The first committee, was established in April this year, to develop an agreed version of the division of revenue bill within 30 days as contemplated under Article 113 of the Constitution.

However, the bill was lost after the lawmakers failed to reach a consensus effectively plunging counties into a cash crisis affecting the salaries of employees and disrupting key services.

“The talks have failed, we have walked out on them,” Makueni Senator Mutula Kilonzo said as he led his counterparts Senator Ledama Ole Kina (Narok) and Susan Kihika (Nakuru) to walk out on a meeting that lasted over three hours.

“We cannot sit down and allow ourselves to be lectured all the time by our National Assembly colleagues on the amount to be devolved to the counties,” he added.

After the mediation hit a snag, senators in defiance, published a parallel Division of Revenue Bill 2019 allocating Sh335 billion to the devolved units.

The National Assembly threw out the bill, stating that it was not legally before the House.

However, adamant senators passed the National Assembly’s version of Division of Revenue Bill but after amending the figure to Sh335 billion from the Sh316.5 billion.

The Council of Governors (CoG) which had sought the intervention of the President Uhuru Kenyatta earlier in August 20, 2019 hit a wall as he insisted that the government did not have unlimited resources government to meet their demands.

While dismissing the clamour for higher allocations by the senators and governors, Uhuru said what the National government has been allocating to counties was actually much higher than the threshold set by the Constitution.

“The Constitution says we give a minimum of 15 per cent to counties.

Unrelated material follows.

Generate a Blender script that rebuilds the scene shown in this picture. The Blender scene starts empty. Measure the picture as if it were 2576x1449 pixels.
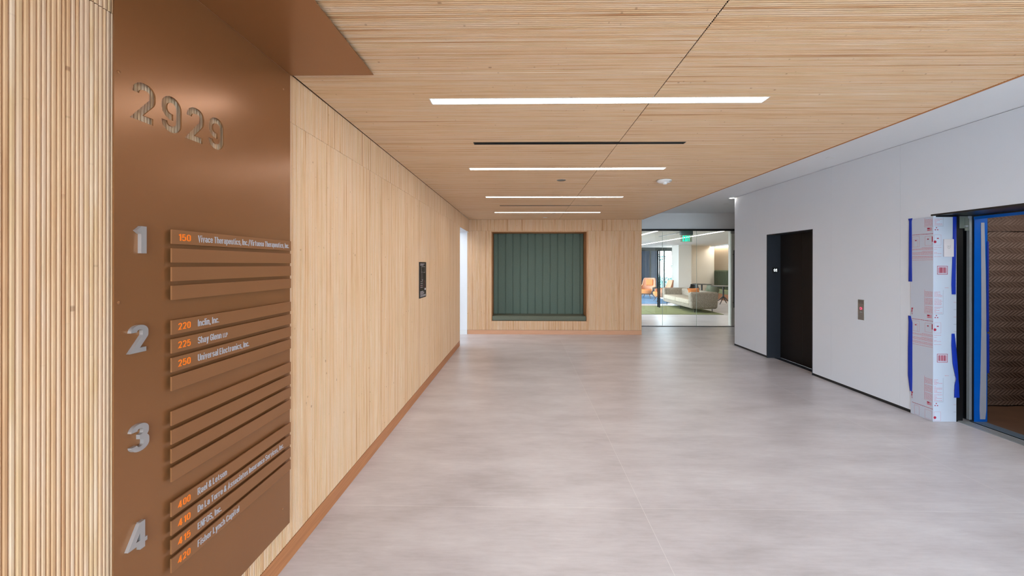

Within one year I took it to over 30 per cent,” the President said as he called on modesty and honesty in demands for more allocations for counties.

“Why can you not pass the bill so that people can get services? Reach an agreement so that we can release funds to counties,” he added.

The Head of State reiterated that the counties should either take or leave the Sh316.5 billion being offered by the National Assembly.

Similar sentiments were shared by MPs who challenged the Senate to prove how they would acquire the additional Sh18.5 billion they proposed.

Irked by the President’s and National Assembly’s comments, CoG moved to the Supreme Court seeking its  intervention in unlocking the  impasse on the bill.

CoG chairman Wycliffe Oparanya, while pointing an accusing finger at the National Treasury and Members of the National Assembly, said  county governments have witnessed an onslaught on devolution, adding that  it was being undermined through formulation and enactment of centralist policy and laws.

Oparanya said county governments were cash-strapped and will have no option but to shut down if the ongoing revenue row is not resolved within the next two weeks.

“In this second term, devolved governance is being attacked by denying county governments their resources.

The National Treasury continues to hold counties hostage by always deviating from the Commission of Revenue Allocations recommendation by constantly denying disbursement of funds to counties,” Oparanya said.

Advisory opinion

In his ruling, Chief Justice and President of the Supreme Court David Maraga directed the Speaker of the Senate to appoint members of the mediation committee.

“This court is really willing to give an advisory opinion on this matter as soon as possible but the constitutional process has to be completed,” said Justice Maraga, adding that the stalemate was holding the country to ransom.

It was a second time the bill was being referred to a mediation committee but even then the stakes were not promising either given the hardline positions being held by members from both Houses during their first meeting.

With a financial crisis looming,  counties had to wait with bated breath to see how the last mediation talks pan out as some were already dealing with the headache of strikes by staff demanding their July and August dues.

After a long standoff, Senate threw in the towel in their dispute with the National Assembly and agreed an allocation of Sh316 billion as proposed by the National Treasury and National Assembly.

“We have made the painful decision to advise our negotiators to agree on the Sh316 billion.

We take solace in the fact that sometimes to win the war, one must be prepared to yield some battles,” said Senate Majority Leader Kipchumba Murkomen on behalf of the senators.

The said the move, though painful, was to save counties from a prolonged financial crisis and avert shutdown.  

“We take solace in the fact that sometimes to win the war, one must be prepared to yield some battles,” Murkomen told a press conference September 5. He was accompanied by over 25 senators.